*The problem*:
Find all the lines with "from" and gather them.

:: Data block

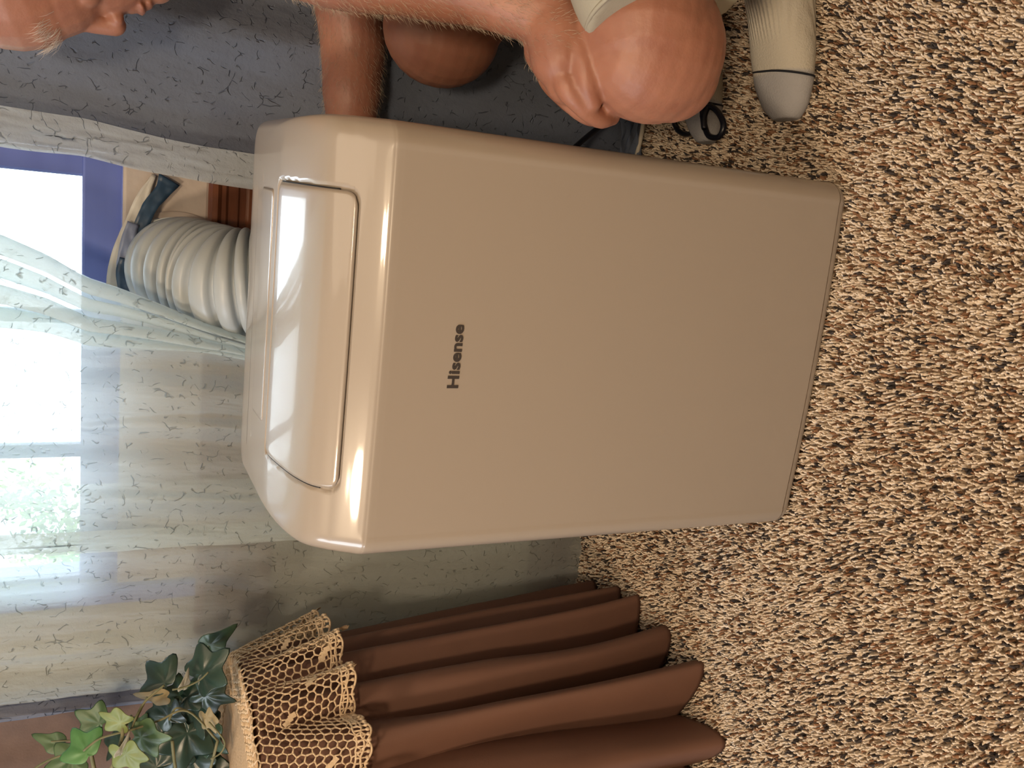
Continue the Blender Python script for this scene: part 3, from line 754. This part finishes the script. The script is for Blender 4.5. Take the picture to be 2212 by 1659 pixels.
def leaf(px, py, size, ang, m, Yd, shape, tx, ty, curl=.18, blur=0):
    """px,py leaf centre in the photo; ang tip direction in photo degrees; size in px"""
    C0 = at(px, py, Yd); dist = (C0-CAM).length; S = size/FPX*dist*.62
    a = math.radians(ang); ix = math.cos(a); iy = math.sin(a)
    t = (DN*ix+RT*iy).normalized(); s = FW.cross(t).normalized()
    rot = Matrix.Rotation(math.radians(tx), 3, t) @ Matrix.Rotation(math.radians(ty), 3, s)
    t = rot @ t; s = rot @ s; n = t.cross(s)
    if n.dot(FW) > 0: n = -n
    out = [(d, r) for d, r in shape]+[(360-d, r) for d, r in reversed(shape[1:])]
    org = C0-t*S*.25; V = [org.copy()]; k = len(out)
    def P(d, r, q):
        x = math.cos(math.radians(d))*r*q; y = math.sin(math.radians(d))*r*q
        return org+t*x*S+s*y*S+n*S*(-curl*(x*x+1.2*y*y)+.20*abs(y)*(.6 if q < .9 else .5)+.05*math.sin(d*.1+q*3))
    for d, r in out: V.append(P(d, r, .5))
    for d, r in out: V.append(P(d, r, 1))
    F = []
    for i in range(k):
        j = (i+1) % k; F.append((0, 1+i, 1+j)); F.append((1+i, 1+k+i, 1+k+j, 1+j))
    o = pyd('leaf', V, F, m, ivy); md = o.modifiers.new('s', 'SOLIDIFY'); md.thickness = .0006
    md = o.modifiers.new('ss', 'SUBSURF'); md.levels = 1; md.render_levels = 1
    # pale vein
    return org
LV = [(430, 1575, 140, -40, 'leaf_dark', 1.24, IVY, 0, 10), (350, 1590, 130, 100, 'leaf_dark', 1.24, IVY, 10, 10), (440, 1640, 150, 60, 'leaf_dark', 1.25, IVY, 0, 0), (385, 1560, 120, 180, 'leaf_dark', 1.23, IVY, 0, 0), (320, 1650, 110, 160, 'leaf_dark', 1.22, IVY, 10, 0), (344, 1462, 118, 140, 'leaf_dark', 1.17, TRI, 12, -18), (468, 1384, 118, 40, 'leaf_deep', 1.20, NAR, 25, 15), (452, 1440, 140, 42, 'leaf_dark', 1.13, IVY, -18, 12),
      (462, 1508, 116, -25, 'leaf_dark', 1.15, IVY, 20, -10), (352, 1535, 112, 120, 'leaf_dark', 1.19, IVY, -15, 12), (418, 1548, 130, -60, 'leaf_dark', 1.20, IVY, 15, 20),
      (400, 1610, 150, -100, 'leaf_dark', 1.19, IVY, -20, 8), (452, 1598, 120, -30, 'leaf_deep', 1.21, IVY, 15, 20), (360, 1640, 120, 200, 'leaf_dark', 1.22, IVY, -20, 8), (420, 1655, 130, -60, 'leaf_dark', 1.22, IVY, 10, 8),
      (178, 1612, 104, 128, 'leaf_green', 1.13, TRI, 15, -12), (246, 1556, 84, 150, 'leaf_olive', 1.12, IVY, -18, 15), (322, 1594, 118, 2, 'leaf_mid', 1.12, IVY, 14, 14),
      (279, 1642, 104, -75, 'leaf_olive', 1.10, IVY, 8, -15), (200, 1556, 92, 150, 'leaf_mid', 1.28, TRI, 10, 20), (110, 1602, 84, 160, 'leaf_mid', 1.30, NAR, 20, 10),
      (267, 1614, 74, 58, 'leaf_pale', 1.10, NAR, 72, 0), (452, 1560, 70, -60, 'leaf_tan', 1.12, IVY, 25, 10), (335, 1506, 96, 175, 'leaf_tan', 1.16, NAR, -25, 10),
      (400, 1474, 66, 75, 'leaf_pale', 1.12, NAR, 66, 10), (247, 1612, 82, 240, 'leaf_dark', 1.15, IVY, 30, 10), (138, 1646, 100, 200, 'leaf_mid', 1.27, IVY, 15, 15),
      (305, 1562, 58, 60, 'leaf_mid', 1.20, IVY, 20, 10), (388, 1490, 90, 95, 'leaf_deep', 1.18, IVY, 30, 20), (420, 1500, 90, 20, 'leaf_dark', 1.17, IVY, -30, 0)]
for l in LV: leaf(*l)
def stem(pts, Yd, r=.0016):
    pyd('stem', *tube(catmull([at(x, y, Yd) for x, y in pts], 6), r, 6), 'stem', ivy)
stem([(470, 1600), (405, 1536), (345, 1556), (290, 1575), (250, 1585), (213, 1597), (180, 1622)], 1.125)
stem([(283, 1575), (296, 1545), (310, 1520), (330, 1500), (355, 1480)], 1.13)
stem([(262, 1560), (265, 1580), (262, 1600), (250, 1640), (240, 1660)], 1.12, .0024)
stem([(284, 1545), (270, 1572)], 1.13)
stem([(318, 1506), (298, 1545), (285, 1577)], 1.135)
stem([(405, 1536), (380, 1530), (365, 1555)], 1.13)
stem([(372, 1490), (400, 1484), (430, 1470), (450, 1452)], 1.115, .0012)
stem([(196, 1625), (200, 1645), (204, 1664)], 1.13, .0026)
stem([(110, 1602), (140, 1600), (165, 1600)], 1.25, .0012)
stem([(372, 1600), (376, 1640), (380, 1664)], 1.15, .0022)
stem([(452, 1560), (484, 1600), (478, 1625), (455, 1640)], 1.11, .0012)
stem([(180, 1622), (110, 1640), (60, 1680), (60, 1760)], 1.16, .0016)
pyd('stem', *tube(catmull([at(204, 1664, 1.13), at(260, 1740, 1.17), ivb+Vector((0, 0, .10)), ivb+Vector((0, 0, .05))], 8), .002, 6), 'stem', ivy)
pyd('stem', *tube(catmull([at(470, 1600, 1.125), ivb+Vector((.03, 0, .05)), ivb+Vector((0, 0, .05))], 8), .002, 6), 'stem', ivy)

# ------------------------------------------------------------------ the crouching person
per = empty('person', (.45, 1.03, 0), 'person in grey shorts and white socks crouching beside the white appliance, hand on knee', 'person')
kN = dep(1408, 95, .885); aN = Vector((.418, .955, .095)); hN = Vector((.62, .94, .30))
kF = dep(955, 66, 1.21); aF = Vector((.385, 1.165, .095)); hF = Vector((.63, 1.13, .32))
parts = []
def rot_to(d, up=(0, 0, 1)):
    d = Vector(d).normalized(); s = Vector(up).cross(d).normalized(); u = d.cross(s); return Matrix((d, s, u)).transposed()
# legs
parts.append(limb([kN+Vector((.012, 0, .005)), kN.lerp(aN, .3)+Vector((.045, .008, .02)), kN.lerp(aN, .65)+Vector((.02, 0, .01)), aN], [.060, .064, .047, .036], 26))
parts.append(limb([kN+Vector((.01, 0, .012)), kN.lerp(hN, .4)+Vector((0, 0, .01)), hN], [.068, .086, .105], 28))
parts.append(ellipsoid(kN+Vector((-.004, 0, -.002)), (.074, .066, .076)))
parts.append(ellipsoid(kN+Vector((-.022, -.004, -.024)), (.052, .046, .052)))
parts.append(limb([kF+Vector((.004, 0, -.005)), kF.lerp(aF, .3)+Vector((.05, 0, .02)), kF.lerp(aF, .65)+Vector((.02, 0, .01)), aF], [.070, .066, .047, .036], 26))
parts.append(limb([kF+Vector((.012, 0, .012)), kF.lerp(hF, .4)+Vector((0, 0, .01)), hF], [.066, .084, .10], 28))
parts.append(ellipsoid(kF, (.076, .068, .082)))
# pelvis and trunk
parts.append(ellipsoid((.66, 1.03, .31), (.13, .17, .13)))
parts.append(limb([(.66, 1.03, .34), (.66, 1.04, .48), (.61, 1.06, .62), (.56, 1.07, .70)], [.135, .135, .140, .105], 28))
shN = Vector((.50, .885, .715)); shF = Vector((.53, 1.24, .715))
parts.append(limb([shN, (.56, 1.06, .735), shF], [.062, .085, .062], 24))
# head : origin at the nose tip, local forward / side / up axes
NT = dep(262, 72, 1.03); tau = math.radians(24)
hf = Vector((-math.cos(tau), .06, -math.sin(tau))).normalized(); hu = Vector((-math.sin(tau), 0, math.cos(tau))); hu = (hu-hf*hu.dot(hf)).normalized(); hs = hu.cross(hf)
HM = Matrix((hf, hs, hu)).transposed()
def hp(f_, s_, u_): return NT+hf*f_+hs*s_+hu*u_
def hell(f_, s_, u_, r, rt=None): parts.append(ellipsoid(hp(f_, s_, u_), r, HM @ rt if rt else HM))
hell(-.106, 0, .085, (.102, .076, .092)); hell(-.075, 0, .055, (.066, .064, .070)); hell(-.070, 0, -.010, (.052, .053, .062)); hell(-.045, 0, -.058, (.026, .030, .022))
hell(-.033, 0, .072, (.020, .048, .016))                                 # brow ridge
parts.append(limb([hp(-.030, 0, .052), hp(-.017, 0, .025), hp(-.010, 0, .003)], [.010, .011, .0125], 14))
for s in (-1, 1):
    hell(-.017, s*.011, -.001, (.010, .008, .008)); hell(-.048, s*.036, .022, (.018, .020, .018)); hell(-.037, s*.031, .049, (.010, .014, .010))
    hell(-.112, s*.078, .035, (.016, .008, .030))
hell(-.032, 0, -.022, (.016, .022, .012)); hell(-.022, 0, -.031, (.010, .022, .0055)); hell(-.026, 0, -.041, (.010, .019, .006))
parts.append(limb([hp(-.10, 0, .0), hp(-.15, 0, -.05), (.53, 1.08, .73)], [.055, .058, .070], 24))
# far arm reaching behind the appliance
eF = Vector((.44, 1.27, .57)); wF = dep(760, 190, 1.27)
parts.append(limb([shF, shF.lerp(eF, .5), eF], [.056, .050, .043], 22))
parts.append(limb([eF, eF.lerp(dep(762, 90, 1.27), .6), dep(762, 90, 1.27), wF, dep(758, 262, 1.27)], [.046, .050, .047, .042, .036], 24))
hb = dep(752, 320, 1.27)
parts.append(limb([dep(758, 262, 1.27), hb], [.034, .034], 20))
for k in range(4):
    q = hb+Vector((-.02, -.004, .026-.018*k)); parts.append(limb([q, q+Vector((-.035, -.006, .002)), q+Vector((-.058, -.018, -.004)), q+Vector((-.066, -.034, -.008))], [.0098, .0092, .0085, .0075], 12, 4))
q = hb+Vector((.0, -.02, .022)); parts.append(limb([q, q+Vector((-.022, -.016, .014)), q+Vector((-.044, -.024, .014))], [.012, .0105, .009], 12, 4))
# near arm: elbow out of frame, forearm hanging down, hand folded over the knee
eN = dep(520, -150, .92); wN = dep(1192, 30, .89)
parts.append(limb([shN, shN.lerp(eN, .5)+Vector((.01, 0, 0)), eN], [.058, .052, .045], 22))
parts.append(limb([eN, dep(720, -92, .91), dep(900, -62, .90), dep(1070, -18, .895), wN], [.047, .050, .045, .038, .034], 26))
# back of the hand seen from the thumb side, knuckles outward, fingers folded over the far side of the knee
parts.append(limb([wN, dep(1208, 80, .885), dep(1212, 130, .885), dep(1226, 180, .890)], [.032, .033, .031, .022], 22))
parts.append(limb([dep(1185, 60, .905), dep(1186, 110, .905), dep(1206, 165, .910)], [.024, .026, .018], 18))
for k, (dx, dy, dz) in enumerate([(0, 0, 0), (-20, -4, .021), (-36, -16, .041), (-46, -36, .058)]):
    ch = [(1214+dx, 140+dy, .880+dz), (1224+dx, 186+dy, .876+dz), (1258+dx, 228+dy, .885+dz), (1294+dx, 256+dy, .905+dz), (1322+dx, 254+dy, .925+dz)]
    parts.append(limb([dep(*p) for p in ch], [.0135, .0128, .0112, .0100, .0085], 14, 5))
parts.append(limb([dep(1240, 70, .872), dep(1256, 120, .866), dep(1266, 170, .868), dep(1280, 222, .880)], [.0155, .0135, .0120, .0095], 14, 5))
bodyo = remeshed('figure', parts, 'skin', per, .0025, 2)
# eyes
for s in (-1, 1):
    pyd('eye', *ellipsoid(hp(-.043, s*.031, .048), (.0115, .0115, .0115)), mat('eyeball', (.75, .72, .70), .2), per)
# hair tufts
def hairs(name, roots, m, length, rad, seed, parent=per, bend=.4):
    r_ = random.Random(seed); V = []; F = []
    for p, nrm, g in roots:
        L = length*r_.uniform(.6, 1.2); d = (nrm*r_.uniform(.15, .6)+g+Vector((r_.uniform(-1, 1), r_.uniform(-1, 1), r_.uniform(-1, 1)))*.35).normalized()
        s = d.cross(Vector((r_.uniform(-1, 1), r_.uniform(-1, 1), r_.uniform(-1, 1)))).normalized()*rad; s2 = d.cross(s).normalized()*rad
        m_ = p+d*L*.5+nrm*L*.10; e = p+d*L; n0 = len(V)
        V += [p+s, p-s*.5+s2*.8, p-s*.5-s2*.8, m_+s*.8, m_-s*.4+s2*.6, m_-s*.4-s2*.6, e]
        F += [(n0, n0+1, n0+4, n0+3), (n0+1, n0+2, n0+5, n0+4), (n0+2, n0, n0+3, n0+5), (n0+3, n0+4, n0+6), (n0+4, n0+5, n0+6), (n0+5, n0+3, n0+6)]
    o = pyd(name, V, F, m, parent); o['kind'] = 'stuff'; return o
fm = bodyo.data; co = np.empty(len(fm.vertices)*3); fm.vertices.foreach_get('co', co); co = co.reshape(-1, 3)
nn = np.empty(len(fm.vertices)*3); fm.vertices.foreach_get('normal', nn); nn = nn.reshape(-1, 3)
def near_seg(a, b, r):
    a = np.array(a); b = np.array(b); ab = b-a; t = np.clip(((co-a) @ ab)/(ab @ ab), 0, 1); d = np.linalg.norm(co-(a+t[:, None]*ab), axis=1); return np.where(d < r)[0]
def pick(idx, n, seed):
    r_ = np.random.default_rng(seed); return r_.choice(idx, min(n, len(idx)), replace=False) if len(idx) else []
ro = []
g = (wN-eN).normalized()
for i in pick(near_seg(eN, wN, .062), 5200, 1): ro.append((Vector(co[i]), Vector(nn[i]), g*.8))
g = (wF-eF).normalized()
for i in pick(near_seg(eF, wF, .055), 2200, 2): ro.append((Vector(co[i]), Vector(nn[i]), g*.8))
hairs('arm_hair', ro, 'armhair', .011, .00016, 5)
ro = []
for i in np.where((np.abs((co-np.array(hp(0, 0, 0))) @ np.array(hs)) < .05) & (((co-np.array(NT)) @ np.array(hf)) > -.05) & (((co-np.array(NT)) @ np.array(hu)) > .060) & (((co-np.array(NT)) @ np.array(hu)) < .082))[0]:
    ro.append((Vector(co[i]), Vector(nn[i]), hu*1.3+hf*.1+hs*.3*(1 if (Vector(co[i])-NT).dot(hs) > 0 else -1)*.6))
random.Random(4).shuffle(ro); hairs('eyebrow', ro[:170], 'hair', .020, .00025, 6)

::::

*Written reply*:
Continue the Blender Python script for this scene: part 3, from line 754. This part finishes the script. The script is for Blender 4.5. Take the picture to be 2212 by 1659 pixels.
# back of the hand seen from the thumb side, knuckles outward, fingers folded over the far side of the knee